Doing the basics (which in Ryanair terms was ‘extremely’ basic) had got the company into the game, but times change and this was no longer enough.

Football’s mind set is changing, however, and it has learned to embrace change in recent years, but the vestiges of the ‘sit down and shut up’ culture of the past still continue to undermine wider fan engagement.  

Take away fans, for example. Their presence in a stadium is not only a guarantee of noise and atmosphere, but is increasingly a symbol of what makes football in these islands so special.

The revenue generated by visiting fans for the host club (both directly through ticket purchases and indirectly through secondary spend) is vital to sustainability and yet the ‘experience’ provided is often not too far removed from the Ryanair one: we’ll take your money, but don’t expect any genuine warmth or a hassle-free experience.

And more generally, fans at many clubs still have to jump through hoops to obtain tickets or other services. One friend of mine renewed his membership recently. He buys family tickets (which can’t be bought on line).  So does the new membership card display a ticket office phone number to make it easy for him? Er, no.

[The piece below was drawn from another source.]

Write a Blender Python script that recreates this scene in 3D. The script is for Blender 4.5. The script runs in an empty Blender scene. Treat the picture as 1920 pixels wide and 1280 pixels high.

Membership should be the opportunity for the club to demonstrate their familiarity with individual fans, to make them feel special, to anticipate their needs and to reciprocate their love for the club.  Sadly, for some clubs, it often ends up being nothing more than a ‘tax’ on those desperate for tickets.

And there’s the couple who attempted to buy family tickets at a club last year only to be told (presumably because their reckless ‘two parent, one child’ domestic set up couldn’t possibly have been anticipated by those designing the ticket options) that ‘you’re not a family.’

Football is changing, though. The arms-length attitude to fans is being eroded by forward-looking clubs with strong engagement strategies and fresh attitudes.  The assumption that it’s ‘all about the football’ is being replaced by a willingness to appreciate that different fans have different needs and that the supporter’s bond with the club transcends anything that happens on the pitch. Clubs are consulting more, becoming more transparent and starting to make things easier for fans.

But they’re also doing things that really do signal a massive mind set change from the past.  One example is Doncaster Rovers who responded to the continuous complaints from a fan who wanted to know why the club was taking so long to recruit new players by inviting him in and arranging for him to announce the club’s first new signing of the summer via his own Twitter account.

And this followed the lovely self-deprecating ‘official highlights’ video of the forgettable 0-0 v Fleetwood Town.  The video lasted 27 seconds and featured the teams walking on to the pitch, the referee blowing the full time whistle and the players walking off again.  The video has been viewed more than 860,000 times.

That’s not what you expect from football. But customer engagement wasn’t what you’d expect from Ryanair either. Prepare for interesting times ahead.